Avec Willie 49 ans de vie commune, deux beaux enfants Suzanne était née pour mourir à 70 ans ? Voilà. Rien d’autres à comprendre et surtout pas de phrase vide comme celle-ci : « Dieu vient de l’appeler près de lui.»
Quoi répondre à cela? Personne ne connaît ou n’a jamais connu Dieu…. Sur les 7.5 milliards de gens sur la terre, tout à coup Dieu a décidé que c’était au tour de Suzanne, comme ça! Il l’a tiré au hasard? SVP, ne nous prenez pas pour des imbéciles. Quand nous ne pouvons pas expliquer l’inexplicable, arrêtons de dire que c’est alors « la chose» de Dieu, c’est trop facile.

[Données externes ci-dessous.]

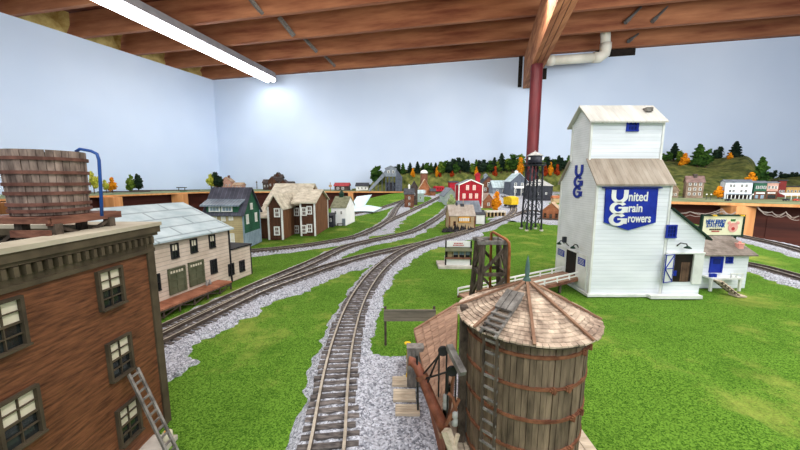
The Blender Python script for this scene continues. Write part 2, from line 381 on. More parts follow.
# ================================================================ ROOM
ZC = DY(400, 63, 48.4).z
P_CORN = G(213, 80, ZC); P_RIGHT = G(800, 36, ZC); P_LEFT = G(0, 12, ZC)
wd = (P_RIGHT - P_CORN); wd.z = 0; wd.normalize()
ld = (P_LEFT - P_CORN); ld.z = 0; ld.normalize()
def wallY(X): return P_CORN.y + (X - P_CORN.x) * wd.y / wd.x
FZ = -11.0
nb = Vector((-wd.y, wd.x, 0)); nl = Vector((ld.y, -ld.x, 0))
if nl.x > 0: nl = -nl
def wallquad(name, a, b, n, z0, z1, mat, th=.6):
    a = Vector((a.x, a.y, z0)); b = Vector((b.x, b.y, z0)); m = MB(); m.ext([a, b, b+n*th, a+n*th], (0, 0, z1-z0)); return struct(m.build(name, mat))
wallquad('wall_back', P_CORN - wd*.6, P_CORN + wd*105, nb, FZ, ZC, m_wall)
wallquad('wall_left', P_CORN, P_CORN + ld*75, nl, FZ, ZC, m_wall)
for i, t in enumerate((17, 42)):       # narrow panel seams on the back wall
    a = P_CORN + wd*t - nb*.02; b = MB(); b.ext([a, a+wd*.06, a+wd*.06+nb*.1, a+nb*.1], (0, 0, ZC-.2)); struct(b.build('trim_%d' % (i+1), SOLID('seam', (176, 186, 204))))
b = MB(); b.box(-60, 85, -22, 75, FZ-.3, FZ); struct(b.build('floor', m_floor))
JH = 2.7
b = MB(); b.box(-52, 85, -22, 66, ZC+JH+.2, ZC+JH+.6); struct(b.build('ceiling', m_sub))
# joists run along the back wall, ends carried on the left wall
JS = 5.5*wd.x
def lwall_at(off):          # where the line parallel to the back wall, off in front of it, meets the left wall
    return P_CORN + ld * (off / abs(ld.dot(nb)))
for i in range(11):
    off = .45 + i*5.42
    a = lwall_at(off) + wd*(-2.2); a.z = ZC+.02
    L = 98
    b = MB(); b.ext([(0,-.22,0),(0,.22,0),(0,.22,JH),(0,-.22,JH)], (L,0,0))
    o = struct(b.build('ceiling_beam', m_joist)); o.location = a; o.rotation_euler = (0, 0, math.atan2(wd.y, wd.x)); o['label'] = 'long reddish timber joist under the ceiling'
    # insulation stuffed above the left wall between joist ends
    a2 = lwall_at(off+.4) - wd*1.6; a3 = lwall_at(off+5.0) - wd*1.6
    b = MB(); n = 8
    vs = []
    for k in range(n+1):
        for j in range(5):
            p = a2 + (a3-a2)*k/n - wd*U(-.5,.35) + wd*(j*.12); vs.append((p.x, p.y, ZC+.02 + j*JH/4))
    b.add(vs, [(k*5+j, (k+1)*5+j, (k+1)*5+j+1, k*5+j+1) for k in range(n) for j in range(4)])
    struct(b.build('ceiling_panel', m_insul, smooth=True))
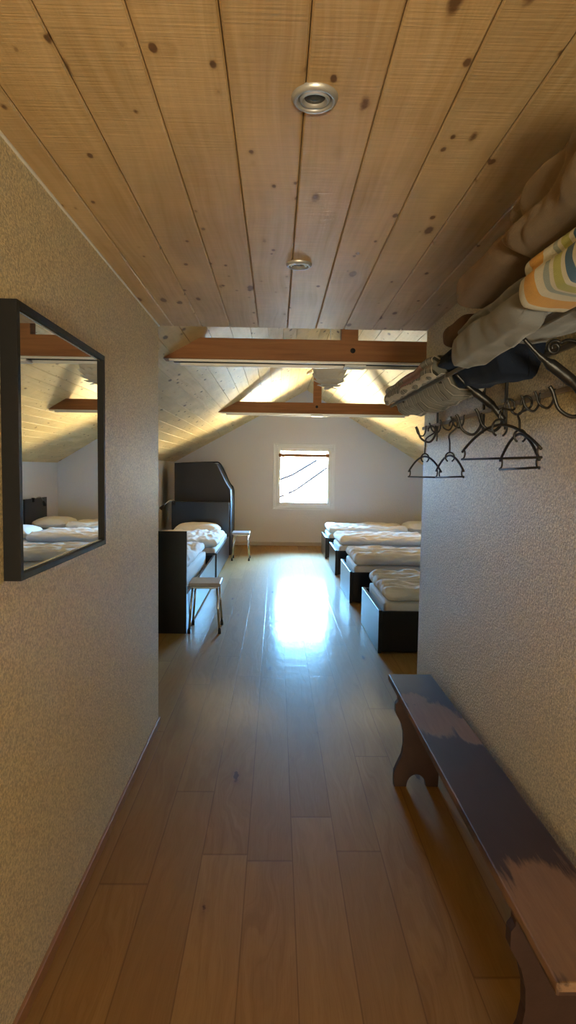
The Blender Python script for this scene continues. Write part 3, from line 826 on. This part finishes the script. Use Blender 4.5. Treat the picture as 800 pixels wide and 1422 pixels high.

« Depuis quelques années, on parle beaucoup plus de la fin de vie et du deuil, mais il existe un deuil bien particulier qui reste encore trop souvent négligé : c’est celui des frères ou des sœurs adultes après le décès d’un membre de leur fratrie. En effet, on ne retrouve quasiment aucune étude dans la littérature scientifique qui en parle ! C’est comme s’il n’existait pas. Et pourtant, il n’est pas rare d’avoir plusieurs frères et sœurs. De là, la probabilité de vivre la perte de l’un d’entre eux est très forte : ce deuil est donc très fréquent ! »
« La douleur des frères et sœurs, enfants comme adultes est immense. Mais elle n’a pas de nom. Pensons-y. Avant de dire « Comment va ta belle-sœur (ou ton beau-frère) », demandons « Comment vas-tu ? ». Avant de s’enquérir des neveux et nièces, pensons à l’ami(e) qui est en face de nous, celui ou celle dont le deuil n’a pas de nom. »
Tout comme nous, tout comme Danielle, le secret de vivre en paix à la suite d’un deuil d’un frère ou d’une sœur c’est de composer avec cet évènement apprendre à vivre avec; il n’y a pas d’autres façons. N’oublions jamais que le mort fait partie de la vie.
Ne pouvant donc rien y changer, la sagesse nous impose non pas à l’accepter mais à composer avec ce décès. Ce deuil fera partie du reste de notre vie qu’on le veuille ou non.
Concrètement qu’on le veuille ou non, la mort c’est notre destinée. Tout ce que nous manque, c’est la date et l’heure.
La mort d’un frère, d’une sœur ça fait mal même très mal. Sachons-le et soyons plus attentif à la peine de notre ami(e) qui perd un frère, une sœur.